"The reader" might not be very interesting read in terms of language, but this particular review is on the premise which starts a great debate. It is very engaging because it is not just from a recent history, but it also raises some questions about choices for the future.
I think The reader, and Kafka on the shore (discussions on Eichmann), both of them discuss a very same topic at length - responsibility versus duty, which is a very thin line. In Reader [spoiler alert], Hanna works as a guard of Auschwitz and does not ever think that what can be wrong to guard and jail "prisoners" when it is her responsibility. [I definitely recommend watching the movie for that particular scene.] You take up a responsibility and are responsible for a work, it means you to do it out of your own will. But when you do it as a duty, you do it from a perspective of a moral obligation i.e. not necessarily your own self-interest. Throughout the book, Hannah believes she learned only one thing i.e. reading. What she was doing as a guard of Auschwitz was her responsibility. In the end, she kills herself with the realization of her duties, which she understands based on the books on concentration camps, or a larger view of the world she gets.
I think in today's world, that perspective is the most important one.
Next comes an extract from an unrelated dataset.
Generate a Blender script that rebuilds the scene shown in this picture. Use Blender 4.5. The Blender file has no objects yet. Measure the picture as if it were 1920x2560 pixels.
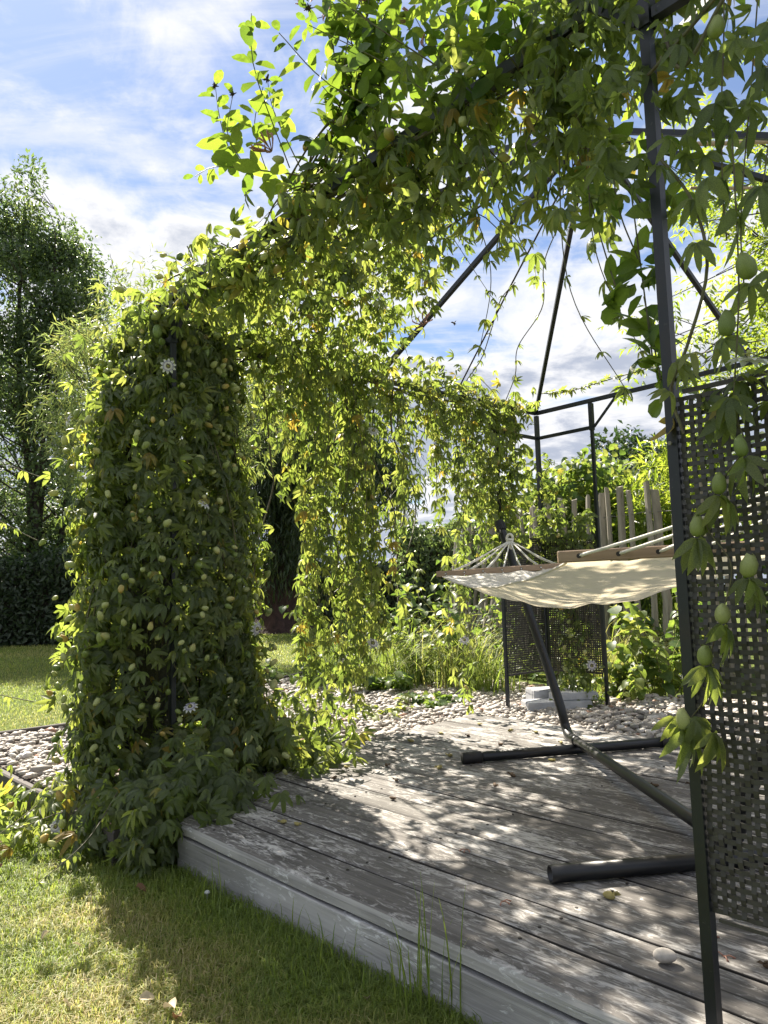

You feel to be born for something you are best/good at (the way Eichmann was) and then if you pursue it with pure ignorance about the worldly duties you have, such histories would repeat - again. And again.
There is also a discussion where two people are discussing the morality of her stand. She is just one representative of many other people who used to work at Auschwitz (around 8000!), and in fact representative of all the ignorant (by choice or force). At a personal level, this also reflects a very recent debate which millennials go around and around - mission or passion.